Талер занимался психологией еще до того, как узнал о трудах Канемана и Тверски. В начале 1970-х гг., работая над докторской диссертацией в Рочестерском университете, где рациональная теория не подвергалась сомнению, Талер задумался над тем, как измерить стоимость человеческой жизни. По его мнению, для этого нужно было узнать, сколько люди готовы заплатить за спасение человеческой жизни. Талер стал интересоваться, во что оценивают собственную жизнь его друзья и студенты.
Он задавал два вопроса. Во-первых, сколько человек готов заплатить за устранение риска немедленной смерти, равного одной тысячной? Во-вторых, за сколько человек готов принять риск немедленной смерти, равный одной тысячной? Разница в ответах ошеломила его.

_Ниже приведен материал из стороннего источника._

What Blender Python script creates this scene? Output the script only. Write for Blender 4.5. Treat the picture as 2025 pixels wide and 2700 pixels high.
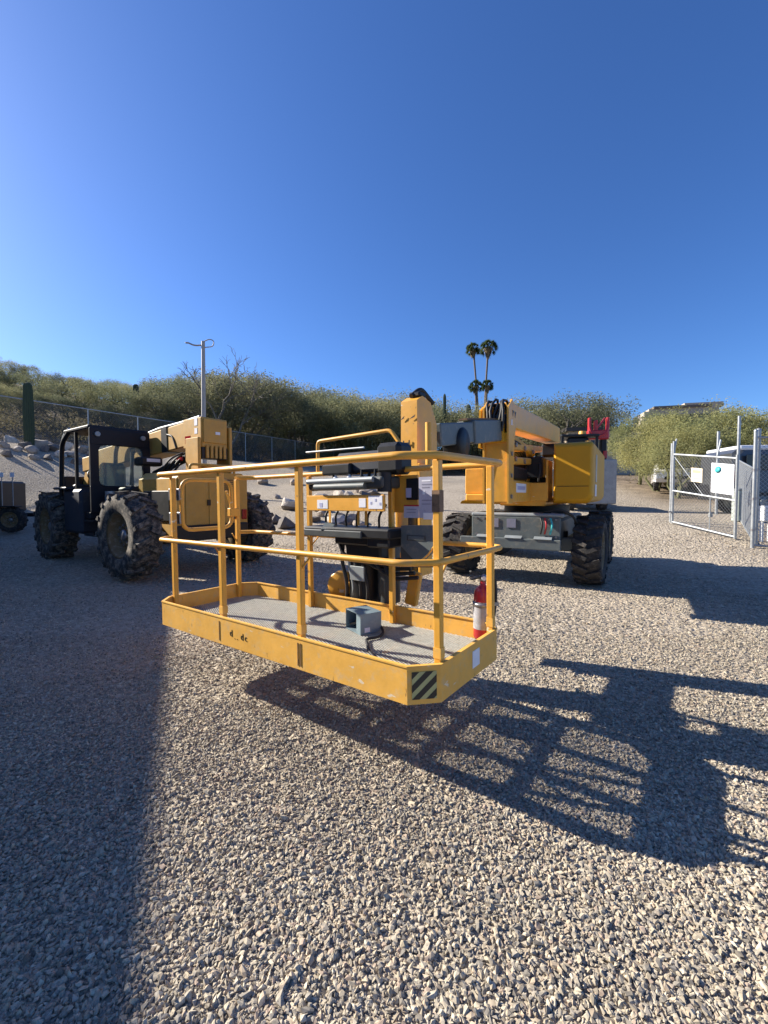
import bpy, bmesh, math, random
import numpy as np
from mathutils import Vector, Matrix, noise

for o in list(bpy.data.objects):
    bpy.data.objects.remove(o)
SC = bpy.context.scene
COL = SC.collection
rad = math.radians

# ------------------------------------------------------------------ camera, sky, sun, exposure
CAM_H, PITCH, FOC = 1.40, 0.039, 1148.36          # focal length in pixels of a 2025 x 2700 frame
cam = bpy.data.cameras.new('camera')
cam.sensor_fit = 'VERTICAL'
cam.sensor_height = 36.0
cam.lens = 36.0 * FOC / 2700.0
cam.clip_start = 0.05
cam.clip_end = 3000
camo = bpy.data.objects.new('camera', cam)
camo.location = (0, 0, CAM_H)
camo.rotation_euler = (rad(90) - PITCH, 0, 0)
COL.objects.link(camo)
SC.camera = camo

SUN_EL = rad(29.0)
SUN_AZ = math.atan2(-0.94, 0.34)                   # compass angle of the sun from +Y, clockwise
world = bpy.data.worlds.new('World')
SC.world = world
world.use_nodes = True
wn = world.node_tree
bg = wn.nodes['Background']
sky = wn.nodes.new('ShaderNodeTexSky')
sky.sky_type = 'NISHITA'
sky.sun_disc = False
sky.sun_elevation = SUN_EL
sky.sun_rotation = SUN_AZ
sky.altitude = 750
sky.air_density = 1.0
sky.dust_density = 1.1
sky.ozone_density = 8.0
hs = wn.nodes.new('ShaderNodeHueSaturation')          # deep blue of a dry morning sky
hs.inputs['Saturation'].default_value = 1.08
hs.inputs['Hue'].default_value = 0.507
wn.links.new(sky.outputs[0], hs.inputs['Color'])
wn.links.new(hs.outputs[0], bg.inputs[0])
bg.inputs[1].default_value = 0.088

sl = bpy.data.lights.new('sun', 'SUN')
sl.energy = 5.0
sl.angle = rad(0.53)
sl.color = (1.0, 0.92, 0.80)
so = bpy.data.objects.new('sun', sl)
sd = Vector((math.sin(SUN_AZ) * math.cos(SUN_EL), math.cos(SUN_AZ) * math.cos(SUN_EL), math.sin(SUN_EL)))
so.rotation_euler = sd.to_track_quat('Z', 'Y').to_euler()
so.location = (-20, 8, 25)
COL.objects.link(so)

SC.view_settings.view_transform = 'Standard'
SC.view_settings.look = 'None'
SC.view_settings.exposure = 1.12
SC.view_settings.gamma = 1.0
SC.view_settings.use_curve_mapping = False


# ------------------------------------------------------------------ helpers
def at(px, py, Y):
    """world point at distance Y in front of the camera that stands at (px, py) of the 2025 x 2700 frame"""
    a, b = (px - 1012.5) / FOC, (1350.0 - py) / FOC
    d = Vector((a, math.cos(PITCH) + b * math.sin(PITCH), -math.sin(PITCH) + b * math.cos(PITCH)))
    d *= Y / d.y
    return Vector((d.x, d.y, d.z + CAM_H))


def tag(o, label=None, cat=None, group=None, kind=None):
    if label: o['label'] = label
    if cat: o['category'] = cat
    if group: o['group'] = group
    if kind: o['kind'] = kind
    return o


def thing(name, loc, rz, label, cat, group=None):
    o = bpy.data.objects.new(name, None)
    o.empty_display_size = 0.2
    o.location = loc
    o.rotation_euler = (0, 0, rz)
    COL.objects.link(o)
    return tag(o, label, cat, group)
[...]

В целом ответы сводились к заявлению: «За устранение ничтожной вероятности немедленной смерти я не отдал бы больше $200, а принять дополнительный риск, пусть и ничтожный, не согласился бы даже за $50 000». По словам Талера, подобная разница между ценой покупки и ценой продажи «очень неожиданна».
Маховик начал набирать обороты. Талер составил список примеров «аномального поведения», т. е. поведения, которое шло вразрез с предсказаниями стандартной модели финансов. Выявленные отклонения ученый описал в 1976 г. в одной из своих работ, которую распространял, по его словам, неофициально «среди коллег, которым хотел досадить». Спустя некоторое время Талер встретился с двумя молодыми исследователями, знакомыми с постулатом Канемана и Тверски о том, что аномальное с точки зрения рациональной модели поведение часто является нормальным и что именно рациональное принятие решений следует считать исключением.